D-Day: The Unheard Tapes (BBC2) unveiled new interviews with men who took part in the landings. It seems amazing to me that, 80 years on, there remains material in the universe that hasn’t been combed through, pored over or even listened to, but apparently these voices have been hidden in “private collections” and “museums”. We heard how some of these men flew behind enemy lines, silently, in gliders, in which they essentially had to crash, then immediately evacuate and face action. Imagine having to take a bridge just after you’d suffered a plane crash. On the beaches “the ramp went down, your asshole puckered up”, one GI said. Eventually, “the water was red with blood”.
I must say I could have taken these evocative interviews on their own, playing, almost, in darkness. What they say just doesn’t get any less gripping. But whoever put this incredible show together didn’t think that was enough, because we had actors, dressed up, lip-syncing the words, along with historians explaining the words, and footage on top of that showing us what the words meant, and where. I don’t mind the historians and the footage, but did we need so many stick-on moustaches? I find them distracting, and it says a lot about what the show thinks about its audience.

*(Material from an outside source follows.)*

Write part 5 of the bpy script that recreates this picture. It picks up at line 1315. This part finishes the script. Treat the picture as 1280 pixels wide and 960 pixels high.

I nearly didn’t get round to Queenie, an eight-part series on Channel 4. But then I thought, oh, I’ll pop one, and then I popped another, and suddenly I’d done the lot. I loved it. Queenie is a Jamaican-British girl from south London, played by Dionne Brown. As far as I can see Brown has only done eight episodes of TV before this, but she’s a complete natural and acts as if she’s been the lead on Sex and the City for decades.
She’s a Carrie Bradshaw, of course; her friends are, variously, Charlotte, Samantha, etc — you can pick them out. She’s trying to get over her last boyfriend, her “ivory king”, Tom, a guy, to be honest, I’d literally never place her with, in a drama that is hilarious/filled with improbabilities, ridiculous bits of girl-boss dialogue, and stuff left over from 2020/other people’s novels. But blinding, hard reality isn’t the point of it at all. It’s charming.